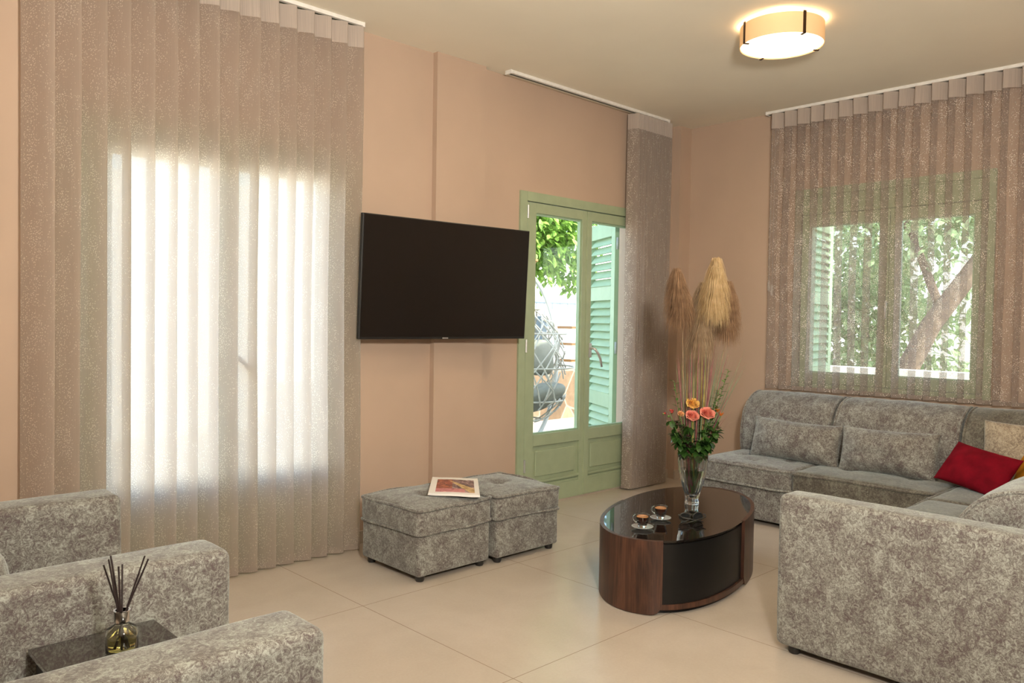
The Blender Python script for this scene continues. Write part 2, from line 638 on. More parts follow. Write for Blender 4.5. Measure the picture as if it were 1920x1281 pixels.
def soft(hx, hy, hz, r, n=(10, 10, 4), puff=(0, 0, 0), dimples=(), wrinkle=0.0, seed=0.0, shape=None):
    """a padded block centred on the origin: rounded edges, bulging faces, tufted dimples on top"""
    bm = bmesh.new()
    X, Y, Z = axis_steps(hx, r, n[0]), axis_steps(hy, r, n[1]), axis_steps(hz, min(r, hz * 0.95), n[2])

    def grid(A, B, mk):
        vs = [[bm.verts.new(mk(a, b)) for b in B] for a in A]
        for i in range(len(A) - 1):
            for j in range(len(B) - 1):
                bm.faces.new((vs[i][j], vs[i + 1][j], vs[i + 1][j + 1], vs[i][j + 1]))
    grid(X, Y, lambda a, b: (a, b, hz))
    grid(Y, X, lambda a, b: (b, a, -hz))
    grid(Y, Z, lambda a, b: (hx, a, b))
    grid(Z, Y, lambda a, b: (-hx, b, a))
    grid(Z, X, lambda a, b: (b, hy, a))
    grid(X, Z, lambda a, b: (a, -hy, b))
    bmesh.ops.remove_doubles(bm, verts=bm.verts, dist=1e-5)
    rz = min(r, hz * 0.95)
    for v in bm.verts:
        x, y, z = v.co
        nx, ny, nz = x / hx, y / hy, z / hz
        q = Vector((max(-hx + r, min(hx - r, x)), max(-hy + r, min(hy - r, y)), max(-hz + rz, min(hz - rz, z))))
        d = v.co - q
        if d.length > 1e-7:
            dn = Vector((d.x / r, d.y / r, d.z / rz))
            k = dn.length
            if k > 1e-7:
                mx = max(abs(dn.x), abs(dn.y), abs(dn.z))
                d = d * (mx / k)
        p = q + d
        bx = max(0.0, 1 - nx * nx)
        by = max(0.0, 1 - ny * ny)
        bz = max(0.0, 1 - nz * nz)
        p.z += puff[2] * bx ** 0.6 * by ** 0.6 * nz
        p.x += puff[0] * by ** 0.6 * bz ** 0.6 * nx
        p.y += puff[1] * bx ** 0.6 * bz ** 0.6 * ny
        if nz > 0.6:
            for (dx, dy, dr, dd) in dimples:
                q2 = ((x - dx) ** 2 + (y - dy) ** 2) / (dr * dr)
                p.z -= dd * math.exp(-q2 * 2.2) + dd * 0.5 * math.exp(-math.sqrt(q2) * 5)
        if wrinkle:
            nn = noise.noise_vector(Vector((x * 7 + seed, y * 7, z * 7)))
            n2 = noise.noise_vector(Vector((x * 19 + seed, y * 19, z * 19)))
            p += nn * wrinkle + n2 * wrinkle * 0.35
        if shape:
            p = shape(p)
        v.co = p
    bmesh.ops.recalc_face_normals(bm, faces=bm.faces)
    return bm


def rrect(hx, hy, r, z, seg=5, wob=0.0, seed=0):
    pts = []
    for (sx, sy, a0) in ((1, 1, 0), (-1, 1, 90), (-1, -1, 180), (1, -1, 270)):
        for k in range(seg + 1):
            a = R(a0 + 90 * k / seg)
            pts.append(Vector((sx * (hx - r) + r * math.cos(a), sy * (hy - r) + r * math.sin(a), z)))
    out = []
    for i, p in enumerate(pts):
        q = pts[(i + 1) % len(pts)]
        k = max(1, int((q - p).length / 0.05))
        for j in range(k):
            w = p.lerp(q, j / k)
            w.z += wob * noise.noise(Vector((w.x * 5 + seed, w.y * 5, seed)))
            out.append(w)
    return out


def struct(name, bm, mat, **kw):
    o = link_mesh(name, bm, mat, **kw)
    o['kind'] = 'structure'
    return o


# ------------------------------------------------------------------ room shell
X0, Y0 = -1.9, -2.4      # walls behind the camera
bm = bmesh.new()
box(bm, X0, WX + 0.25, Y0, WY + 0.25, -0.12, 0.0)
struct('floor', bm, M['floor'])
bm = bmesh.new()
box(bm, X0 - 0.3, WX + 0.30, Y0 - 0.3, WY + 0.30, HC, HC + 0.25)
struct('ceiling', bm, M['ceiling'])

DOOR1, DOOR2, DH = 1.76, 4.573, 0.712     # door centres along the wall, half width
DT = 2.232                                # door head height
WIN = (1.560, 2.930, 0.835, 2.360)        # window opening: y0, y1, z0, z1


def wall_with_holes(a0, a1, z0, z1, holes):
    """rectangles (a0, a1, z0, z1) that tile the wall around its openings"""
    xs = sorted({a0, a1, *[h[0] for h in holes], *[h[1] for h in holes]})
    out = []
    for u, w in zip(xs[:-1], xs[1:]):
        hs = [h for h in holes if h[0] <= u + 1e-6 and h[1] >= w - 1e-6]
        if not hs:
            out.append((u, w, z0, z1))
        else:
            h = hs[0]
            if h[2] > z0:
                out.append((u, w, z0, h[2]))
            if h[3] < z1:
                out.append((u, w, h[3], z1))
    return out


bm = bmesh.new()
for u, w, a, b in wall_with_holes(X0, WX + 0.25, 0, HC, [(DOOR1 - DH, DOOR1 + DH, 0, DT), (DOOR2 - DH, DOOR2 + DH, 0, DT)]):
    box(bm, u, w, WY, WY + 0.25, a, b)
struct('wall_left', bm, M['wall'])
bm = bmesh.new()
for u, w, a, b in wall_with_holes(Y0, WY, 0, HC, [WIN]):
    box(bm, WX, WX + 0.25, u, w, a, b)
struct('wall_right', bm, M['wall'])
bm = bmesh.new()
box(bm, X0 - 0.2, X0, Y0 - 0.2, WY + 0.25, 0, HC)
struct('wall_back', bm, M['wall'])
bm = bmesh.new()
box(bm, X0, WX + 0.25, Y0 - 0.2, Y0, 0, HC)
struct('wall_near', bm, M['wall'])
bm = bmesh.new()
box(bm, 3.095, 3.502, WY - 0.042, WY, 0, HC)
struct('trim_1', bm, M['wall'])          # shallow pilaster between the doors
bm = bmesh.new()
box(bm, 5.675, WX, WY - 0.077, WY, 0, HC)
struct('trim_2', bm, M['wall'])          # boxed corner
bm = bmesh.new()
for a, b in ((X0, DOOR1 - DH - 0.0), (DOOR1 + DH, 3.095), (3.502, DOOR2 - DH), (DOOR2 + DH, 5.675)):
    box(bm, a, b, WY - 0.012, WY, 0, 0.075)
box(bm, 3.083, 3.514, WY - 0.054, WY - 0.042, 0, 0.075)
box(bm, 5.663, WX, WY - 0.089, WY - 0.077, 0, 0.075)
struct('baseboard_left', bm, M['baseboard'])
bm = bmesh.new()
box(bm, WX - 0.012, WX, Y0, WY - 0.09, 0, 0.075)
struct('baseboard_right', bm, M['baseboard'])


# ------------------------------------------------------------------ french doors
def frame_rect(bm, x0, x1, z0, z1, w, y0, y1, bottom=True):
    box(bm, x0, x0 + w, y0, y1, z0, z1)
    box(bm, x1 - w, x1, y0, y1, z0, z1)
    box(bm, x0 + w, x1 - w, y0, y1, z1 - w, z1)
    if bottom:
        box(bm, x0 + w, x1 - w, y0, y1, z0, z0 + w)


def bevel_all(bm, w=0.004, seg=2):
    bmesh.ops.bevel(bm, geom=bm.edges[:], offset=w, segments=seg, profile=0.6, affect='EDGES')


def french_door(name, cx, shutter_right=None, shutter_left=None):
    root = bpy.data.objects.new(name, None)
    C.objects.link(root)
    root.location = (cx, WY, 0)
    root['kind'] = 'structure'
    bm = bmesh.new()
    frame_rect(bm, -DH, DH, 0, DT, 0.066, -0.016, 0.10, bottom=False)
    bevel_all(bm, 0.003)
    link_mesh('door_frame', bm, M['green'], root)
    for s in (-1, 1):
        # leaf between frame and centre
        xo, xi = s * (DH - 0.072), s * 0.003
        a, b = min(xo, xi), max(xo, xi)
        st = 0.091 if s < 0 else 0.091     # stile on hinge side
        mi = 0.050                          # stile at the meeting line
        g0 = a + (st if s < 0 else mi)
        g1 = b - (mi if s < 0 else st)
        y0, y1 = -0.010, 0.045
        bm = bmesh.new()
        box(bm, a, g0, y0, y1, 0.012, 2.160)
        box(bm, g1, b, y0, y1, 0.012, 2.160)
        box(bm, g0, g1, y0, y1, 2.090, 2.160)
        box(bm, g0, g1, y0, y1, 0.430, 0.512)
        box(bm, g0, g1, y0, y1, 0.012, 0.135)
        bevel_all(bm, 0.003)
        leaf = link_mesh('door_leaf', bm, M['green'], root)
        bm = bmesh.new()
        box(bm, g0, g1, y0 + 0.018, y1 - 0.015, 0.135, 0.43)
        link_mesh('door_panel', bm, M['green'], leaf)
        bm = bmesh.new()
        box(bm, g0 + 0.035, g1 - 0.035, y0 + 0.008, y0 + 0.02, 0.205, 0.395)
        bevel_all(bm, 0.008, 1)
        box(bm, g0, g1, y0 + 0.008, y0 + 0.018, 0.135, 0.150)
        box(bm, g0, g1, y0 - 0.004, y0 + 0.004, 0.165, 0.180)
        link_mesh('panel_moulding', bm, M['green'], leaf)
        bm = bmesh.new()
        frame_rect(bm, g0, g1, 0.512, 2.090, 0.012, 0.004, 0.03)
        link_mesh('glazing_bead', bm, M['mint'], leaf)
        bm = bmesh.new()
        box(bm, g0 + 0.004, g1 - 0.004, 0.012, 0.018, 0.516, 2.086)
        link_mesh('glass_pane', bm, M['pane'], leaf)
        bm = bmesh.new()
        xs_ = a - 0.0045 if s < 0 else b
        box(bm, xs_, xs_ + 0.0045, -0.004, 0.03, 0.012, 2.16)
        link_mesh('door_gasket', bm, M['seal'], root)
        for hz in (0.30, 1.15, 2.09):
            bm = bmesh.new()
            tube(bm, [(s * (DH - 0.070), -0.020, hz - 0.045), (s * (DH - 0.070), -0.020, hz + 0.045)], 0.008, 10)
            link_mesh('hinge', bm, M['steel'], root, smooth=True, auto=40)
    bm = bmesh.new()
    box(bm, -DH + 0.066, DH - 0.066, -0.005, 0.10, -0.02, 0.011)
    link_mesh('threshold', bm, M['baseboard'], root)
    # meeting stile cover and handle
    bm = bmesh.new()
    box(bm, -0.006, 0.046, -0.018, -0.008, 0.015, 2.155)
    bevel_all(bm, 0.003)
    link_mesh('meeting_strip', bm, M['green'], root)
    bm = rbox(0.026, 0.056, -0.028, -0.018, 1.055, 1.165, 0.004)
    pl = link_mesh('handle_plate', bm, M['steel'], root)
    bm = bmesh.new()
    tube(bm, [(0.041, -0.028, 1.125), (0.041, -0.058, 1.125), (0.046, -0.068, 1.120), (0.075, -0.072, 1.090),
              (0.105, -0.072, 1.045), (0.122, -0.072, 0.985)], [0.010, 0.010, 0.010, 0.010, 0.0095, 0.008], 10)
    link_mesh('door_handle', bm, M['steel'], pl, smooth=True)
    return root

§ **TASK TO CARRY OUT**
Output exactly the span of lines from the top of the listing through the line holding "hz * 0.95), n[2])", and leave every picture out.

§ **EXERCISE RESPONSE**
The Blender Python script for this scene continues. Write part 2, from line 638 on. More parts follow. Write for Blender 4.5. Measure the picture as if it were 1920x1281 pixels.
def soft(hx, hy, hz, r, n=(10, 10, 4), puff=(0, 0, 0), dimples=(), wrinkle=0.0, seed=0.0, shape=None):
    """a padded block centred on the origin: rounded edges, bulging faces, tufted dimples on top"""
    bm = bmesh.new()
    X, Y, Z = axis_steps(hx, r, n[0]), axis_steps(hy, r, n[1]), axis_steps(hz, min(r, hz * 0.95), n[2])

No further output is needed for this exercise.